By Elspeth MacDonald – committed Northern Accelerator partner and Partnership Manager at Northumbria University.
I attended the ASTP 2026 conference in Bucharest as part of a cohort of technology transfer professionals from across the UK and Europe. And four conversations in particular have stayed with me — each one connecting back, in different ways, to the work we do in the North East.
The Language
Ask a technology transfer professional from the UK what they do and they’ll usually say research commercialisation or a version of this. Ask a European counterpart and they might reach for valorisation, meaning creating value from knowledge. This difference in language points to different ideas about what we’re actually doing.
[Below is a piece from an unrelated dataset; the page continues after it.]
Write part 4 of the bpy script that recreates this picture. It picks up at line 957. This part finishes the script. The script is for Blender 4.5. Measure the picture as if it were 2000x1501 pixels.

Commercialisation sounds more transactional whereas valorisation asks a broader question: how does this knowledge create value, for whom, and by what route?
This distinction resonated with me given where I work. The North East has a genuinely distinctive innovation ecosystem — one where the relationship between universities and their region is key. Northern Accelerator was built on this kind of thinking: that knowledge created in the region should create value in the region. In that sense, we’ve arguably been practising valorisation without using the word.
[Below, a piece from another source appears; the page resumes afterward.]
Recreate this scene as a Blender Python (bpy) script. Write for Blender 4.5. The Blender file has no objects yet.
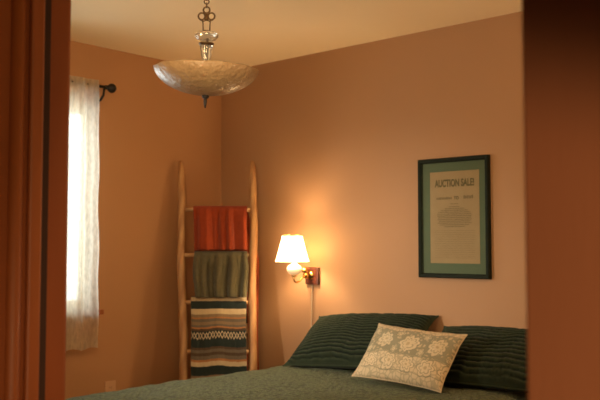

Where are the female founders?
I attended a session titled ‘Where Are the Female Founders’ and what came up was something more specific than the familiar statistics. It was about the moments inside our own institutions where the gap gets wider.
As Technology Transfer Officers (TTOs) we have a responsibility to ensure we are supporting a wide and diverse portfolio of projects. Proactive scouting (going out to the research rather than waiting for it to come to you), came up as one of the most practical responses to this. Working across the North East university ecosystem, I’d argue it’s one of the most important habits we can build, both for pipeline quality and for making the founder community more representative. Programmes like Northern Accelerator’s Future Founders, which builds commercial confidence and entrepreneurial skills in academics, are part of that answer too. If we can reach researchers earlier, we have a much better chance of changing the picture.
The patentability of AI
The third day plenary on Patentability of AI tackled one of the liveliest questions in our field right now: can AI be an inventor? The short answer is no, not as a sole inventor. Case law across most major jurisdictions has settled that a natural person must have conceived the invention.
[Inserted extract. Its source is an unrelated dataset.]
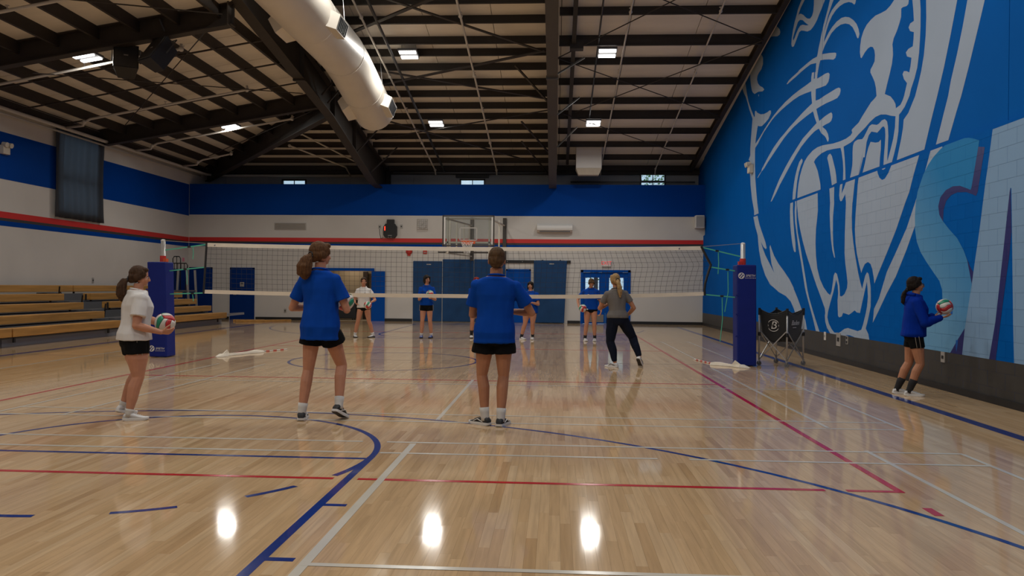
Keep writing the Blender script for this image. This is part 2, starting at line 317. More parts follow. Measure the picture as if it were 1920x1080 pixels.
UP=[('w',[(18.409,8.296),(18.406,8.201),(18.532,8.154),(18.686,8.084),(18.814,7.97),(18.944,7.871),(19.075,7.722),(19.163,7.556),(19.202,7.422),(19.155,7.346),(19.077,7.31),(18.979,7.304),(18.873,7.35),(18.716,7.428),(18.562,7.504),(18.407,7.487),(18.204,7.413),(17.955,7.315),(17.715,7.268),(17.529,7.281),(17.393,7.308),(17.281,7.343),(17.128,7.421),(16.999,7.476),(16.872,7.544),(16.768,7.591),(16.707,7.653),(17.504,7.954),(17.507,7.748),(17.54,7.626),(17.63,7.554),(17.771,7.543),(17.965,7.614),(18.114,7.701),(18.267,7.806),(18.472,7.905),(18.602,7.935),(18.669,7.911),(18.604,7.975),(18.451,8.046),(18.301,8.085),(18.177,8.116),(18.105,8.181)]),('b',[(19.038,7.451),(19.068,7.526),(18.936,7.628),(18.805,7.712),(18.675,7.779),(18.519,7.776),(18.313,7.698),(18.11,7.569),(17.863,7.427),(18.058,7.49),(18.31,7.591),(18.489,7.628),(18.644,7.61),(18.8,7.55),(18.931,7.481)]),('w',[(16.396,7.536),(16.455,7.475),(16.553,7.357),(16.694,7.225),(16.837,7.09),(16.961,6.945),(17.057,6.803),(17.15,6.688),(17.213,6.576),(17.256,6.531),(17.553,6.567),(17.883,6.582),(18.227,6.589),(18.532,6.598),(18.635,6.58),(19.063,6.586),(19.397,6.578),(19.568,6.541),(19.509,6.517),(19.171,6.518),(18.791,6.511),(18.401,6.514),(17.978,6.503),(17.69,6.488),(17.297,6.404),(17.336,6.217),(17.59,6.273),(17.634,6.18),(17.64,6.092),(18.013,6.1),(18.516,6.122),(19.048,6.129),(19.669,6.117),(20.269,6.072),(20.776,6.012),(21.241,5.935),(21.726,5.835),(22.233,5.712),(22.689,5.627),(22.7,5.513),(22.379,5.578),(22.12,5.671),(21.724,5.779),(21.306,5.858),(20.905,5.934),(20.517,5.972),(20.021,5.997),(19.549,6.005),(18.989,6.002),(18.511,5.98),(18.057,5.928),(17.624,5.867),(17.622,5.804),(17.595,5.693),(17.559,5.579),(17.851,5.558),(18.242,5.526),(18.756,5.467),(19.3,5.405),(19.759,5.333),(20.148,5.282),(20.744,5.159),(21.273,5.001),(21.901,4.791),(21.972,4.727),(22.229,4.671),(22.416,4.603),(22.34,4.602),(21.935,4.721),(21.684,4.757),(21.269,4.874),(20.738,4.999),(20.235,5.118),(19.784,5.22),(19.409,5.28),(18.966,5.336),(18.44,5.367),(17.941,5.382),(17.492,5.386),(17.445,5.331),(17.373,5.226),(17.233,5.071),(17.504,5.032),(17.832,4.98),(18.222,4.919),(18.576,4.814),(19.107,4.652),(19.611,4.471),(20.141,4.245),(20.572,4.009),(20.956,3.763),(20.856,3.761),(20.442,3.923),(20.075,4.1),(19.604,4.287),(19.156,4.465),(18.727,4.619),(18.317,4.751),(17.852,4.847),(17.639,4.881),(17.363,4.915),(17.184,4.919),(17.073,4.914),(17.006,4.857),(16.917,4.782),(16.701,4.682),(16.616,4.623),(16.51,4.525),(16.469,4.525),(16.438,4.574),(16.494,4.683),(16.621,4.793),(16.857,4.912),(16.666,4.915),(16.419,4.904),(16.299,4.92),(16.241,4.976),(16.243,5.045),(16.304,5.094),(16.425,5.1),(16.672,5.1),(17.056,5.077),(17.102,5.137),(17.195,5.274),(17.265,5.385),(17.022,5.379),(16.638,5.36),(16.232,5.324),(15.959,5.306),(15.827,5.34),(15.773,5.407),(15.793,5.459),(15.888,5.497),(16.042,5.516),(16.357,5.528),(16.727,5.544),(17.071,5.55),(17.316,5.58),(17.32,5.699),(17.315,5.837),(17.035,5.793),(16.65,5.743),(16.506,5.775),(16.447,5.843),(16.429,5.922),(16.512,5.973),(16.699,6.004),(16.998,6.022),(17.227,6.04),(17.221,6.112),(17.158,6.225),(17.095,6.323),(17.031,6.384),(16.751,6.318),(16.459,6.236),(16.216,6.158),(16.099,6.157),(16.05,6.197),(16.051,6.245),(16.141,6.279),(16.463,6.37),(16.712,6.432),(16.926,6.486),(16.884,6.534),(16.759,6.609),(16.594,6.67),(16.353,6.745),(16.078,6.763),(15.811,6.74),(15.552,6.676),(15.335,6.585),(15.158,6.467),(15.018,6.318),(14.932,6.201),(14.887,6.164),(14.848,6.168),(14.81,6.224),(14.852,6.326),(14.955,6.461),(15.128,6.597),(15.339,6.722),(15.555,6.808),(15.777,6.862),(16.043,6.88),(16.316,6.857),(16.517,6.813),(16.721,6.739),(16.813,6.701),(16.765,6.795),(16.643,6.911),(16.502,7.017),(16.323,7.094),(16.089,7.134),(15.86,7.132),(15.636,7.104),(15.383,7.037),(15.206,6.958),(15.084,6.875),(15.034,6.882),(15.001,6.933),(14.987,7.004),(15.715,7.279),(15.844,7.247),(16.092,7.244),(16.327,7.22),(16.486,7.165),(16.607,7.081),(16.708,6.989),(16.845,6.907),(16.77,6.967),(16.669,7.075),(16.569,7.18),(16.449,7.264),(16.33,7.345),(16.233,7.392),(16.176,7.453)]),('b',[(17.417,6.328),(17.353,6.31),(17.391,6.092),(17.455,6.095)]),('w',[(21.813,8.978),(21.558,8.807),(21.275,8.637),(21.138,8.581),(20.95,8.552),(20.869,8.498),(20.801,8.431),(20.542,8.368),(20.526,8.302),(20.347,8.198),(20.251,8.132),(20.186,8.041),(20.246,7.992),(20.466,8.021),(20.856,8.148),(21.261,8.262),(21.681,8.343),(21.896,8.347),(22.077,8.32),(22.174,8.351),(22.127,8.646),(22.098,8.862)]),('w',[(23.084,8.5),(22.566,8.34),(22.41,8.244),(22.254,8.12),(22.028,7.995),(21.914,7.887),(21.907,7.717),(22.086,7.618),(22.346,7.597),(22.497,7.562),(22.57,7.467),(22.449,7.32),(22.217,7.183),(21.918,7.068),(21.734,6.961),(21.914,6.955),(22.362,7.059),(22.593,7.089),(22.828,7.109),(23.03,7.199),(23.155,7.29),(23.286,7.482),(23.377,7.705),(23.386,7.906),(23.394,8.108),(23.239,8.32)]),('w',[(22.397,6.982),(22.321,6.963),(22.341,6.902)]),('w',[(23.973,8.764),(24.14,8.59),(24.581,8.407),(24.776,8.252),(24.75,8.076),(24.555,7.814),(24.18,7.469),(23.909,7.279),(23.641,7.011),(23.464,6.81),(23.055,6.44),(23.076,6.347),(23.219,5.883),(23.289,5.599),(23.281,5.4),(23.484,5.295),(23.29,5.223),(23.273,4.824),(23.202,4.497),(23.022,4.082),(22.751,3.702),(22.735,3.563),(22.223,3.573),(22.387,3.894),(22.302,3.657),(22.515,4.215),(22.648,4.617),(22.703,5.011),(22.719,5.4),(22.632,5.77),(22.473,6.026),(22.4,6.097),(22.209,6.038),(21.949,5.993),(21.591,6.01),(21.245,6.044),(21.012,6.136),(21.015,6.208),(21.151,6.248),(21.39,6.249),(21.743,6.283),(22.11,6.356),(22.492,6.489),(22.65,6.583),(22.767,6.59),(22.778,6.457),(22.84,6.432),(23.213,6.732),(23.558,7.052),(23.829,7.421),(24.017,7.776),(24.075,8.099),(23.954,8.33),(23.796,8.669)]),('w',[(13.147,6.331),(13.284,6.294),(13.425,6.256),(13.605,6.238),(13.83,6.267),(14.063,6.307),(14.262,6.305),(14.466,6.278),(14.612,6.213),(14.716,6.115),(14.764,5.981),(14.774,5.867),(14.741,5.766),(14.697,5.736),(14.642,5.753),(14.537,5.795),(14.392,5.824),(14.269,5.818),(14.168,5.778),(14.094,5.7),(14.064,5.604),(14.081,5.498),(14.179,5.439),(14.259,5.405),(14.266,5.351),(14.175,5.254),(14.072,5.131),(14.01,5.004),(13.979,4.855),(14.104,4.822),(14.223,4.803),(14.426,4.722),(14.634,4.638),(14.805,4.559),(14.937,4.537),(15.071,4.514),(15.071,4.514),(15.156,4.494),(15.12,4.435),(15.205,4.401),(15.452,4.384),(15.782,4.394),(16.205,4.427),(16.488,4.465),(16.823,4.506),(17.172,4.527),(17.488,4.51),(17.815,4.448),(18.055,4.366),(18.249,4.228),(18.397,4.079),(18.519,3.876),(18.566,3.725),(18.587,3.583),(16.923,3.576),(16.935,3.666),(16.995,3.789),(17.133,4.012),(17.295,4.168),(17.388,4.242),(17.298,4.286),(17.121,4.322),(16.861,4.349),(16.525,4.346),(16.162,4.309),(15.74,4.256),(15.682,4.163),(15.602,3.951),(15.579,3.776),(15.592,3.587),(15.454,3.585),(15.471,3.799),(15.514,4.029),(15.574,4.25),(15.412,4.253),(15.202,4.259),(15.065,4.275),(14.799,4.341),(14.501,4.396),(14.255,4.458),(14.017,4.493),(13.786,4.484),(13.561,4.434),(13.379,4.372),(13.185,4.32),(13.198,4.142),(13.263,3.962),(13.365,3.801),(13.49,3.619),(13.495,3.688),(13.475,3.881),(13.461,4.045),(13.483,4.216),(13.521,4.308),(13.614,4.366),(13.745,4.372),(13.858,4.341),(13.954,4.338),(14.173,4.396),(14.293,4.386),(14.415,4.314),(14.539,4.241),(14.623,4.216),(14.84,4.249),(14.973,4.241),(15.029,4.226),(15.079,4.172),(15.093,4.06),(15.089,3.906),(15.103,3.806),(15.151,3.686),(15.211,3.585),(14.779,3.578),(14.717,3.708),(14.64,3.856),(14.579,3.969),(14.534,4.06),(14.757,3.577),(14.572,3.578),(14.526,3.747),(14.487,3.872),(14.41,4.118),(14.31,4.228),(14.189,4.268),(13.931,4.197),(13.817,4.224),(13.723,4.254),(13.649,4.248),(13.599,4.195),(13.582,4.084),(13.603,3.905),(13.636,3.727),(13.651,3.581),(13.307,3.577),(13.222,3.701),(13.123,3.876),(13.065,4.041),(13.048,4.316),(12.965,4.341),(12.834,4.398),(12.738,4.475),(12.669,4.53),(12.614,4.629),(12.493,4.766),(12.404,4.909),(12.348,5.114),(12.322,5.314),(12.306,5.516),(12.309,5.793),(12.33,5.939),(12.338,6.025),(12.611,6.128),(12.599,6.039),(12.565,5.885),(12.538,5.686),(12.67,5.689),(12.727,5.644),(12.668,5.567),(12.534,5.506),(12.544,5.399),(12.567,5.294),(12.725,5.3),(12.815,5.271),(12.771,5.193),(12.61,5.123),(12.639,5.004),(12.684,4.91),(12.782,4.959),(12.88,4.987),(12.929,4.95),(12.877,4.856),(12.761,4.76),(12.808,4.679),(12.864,4.578),(12.919,4.519),(13.001,4.466),(13.171,4.45),(13.19,4.525),(13.261,4.602),(13.387,4.7),(13.625,4.801),(13.537,4.943),(13.432,5.096),(13.347,5.238),(13.308,5.376),(13.318,5.498),(13.337,5.564),(13.286,5.653),(13.167,5.733),(13.067,5.832),(13.008,5.914),(13.005,6.051),(12.938,6.049),(12.806,6.018),(12.742,6.028),(12.727,6.086),(12.729,6.173)]),('b',[(14.757,3.572),(14.572,3.578),(14.509,3.745),(14.482,3.855),(14.563,3.868),(14.632,3.765)]),('w',[(14.585,3.589),(14.483,3.741),(14.404,3.89),(14.324,4.005),(14.225,4.091),(14.005,4.034),(13.869,4.019),(13.767,4.043),(13.77,3.874),(13.804,3.725),(13.82,3.583)]),('w',[(12.135,5.948),(12.128,5.863),(12.116,5.587),(12.13,5.32),(12.183,5.037),(12.266,4.815),(12.353,4.659),(12.465,4.479),(12.577,4.38),(12.701,4.267),(12.869,4.196),(12.892,4.064),(12.954,3.902),(13.035,3.742),(13.116,3.577),(12.136,3.578),(12.052,3.741),(11.916,3.995),(11.743,4.299),(11.549,4.665),(11.376,5.049),(11.185,5.512),(11.157,5.577)]),('w',[(10.886,5.474),(10.908,5.409),(11.02,5.106),(11.17,4.757),(11.338,4.427),(11.415,4.218),(11.536,4.003),(11.664,3.77),(11.768,3.585),(11.397,3.58),(11.323,3.701),(11.178,3.934),(11.048,4.127),(10.854,4.479),(10.679,4.823),(10.551,5.076),(10.468,5.245),(10.439,5.304)]),('w',[(18.283,4.468),(18.206,4.422),(18.214,4.377),(18.328,4.317),(18.477,4.184),(18.601,3.998),(18.673,3.802),(18.745,3.585),(18.972,3.585),(18.94,3.771),(18.865,3.954),(18.764,4.132),(18.611,4.299),(18.459,4.417)]),('w',[(16.339,4.248),(16.461,4.237),(16.52,4.185),(16.456,4.09),(16.371,3.938),(16.285,3.745),(16.22,3.571),(15.936,3.585),(15.971,3.728),(16.033,3.872),(16.155,4.055),(16.238,4.178)])]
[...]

But the more interesting question isn’t the clear-cut case. As AI becomes more embedded in research pipelines, in drug discovery, materials science, engineering, the line between AI as a tool and AI as a genuine contributor to an invention is getting harder to draw. For those of us in technology transfer, the practical ask is already here. In every invention disclosure conversation, we need to be asking how AI was used and at what stage.
Learning on the job
I also had the privilege of presenting at ASTP this year as part of the Knowledge Stock Exchange, alongside Snehal Kadam from the University of Hull. Our session titled Foundations for a Career in Technology Transfer: Insights from the Early Years, looked at what actually shapes people in the first few years, and what the sector could do better.
The headline finding won’t surprise anyone who’s worked in TT for long, that no degree prepares you for it. The role sits at the intersection of science, business and law, and on the job learning is the primary way people develop, by shadowing colleagues, being in difficult rooms, getting comfortable with not having the answer.
Building relationships with industry partners was rated the hardest ongoing challenge regardless of experience level, which tracks with everything we see at Northern Accelerator. It never really gets easier, you just get better at it. It’s also part of why programmes like Executives into Business matter, embedding experienced business leaders alongside academic founders isn’t just good for the spinout, it’s a way of modelling what those cross-sector relationships look like in practice.
To Close
In the North East, a region that has built its innovation ecosystem through genuine collaboration and a long-term commitment to its communities, these questions feel particularly live. An odd combination of topics, perhaps. But working in Northern Accelerator, an ecosystem built on the idea that geography shouldn’t limit whose ideas get to make an impact, they all feel connected. But the same question, who gets to participate, and on whose terms, runs through all four of these conversations.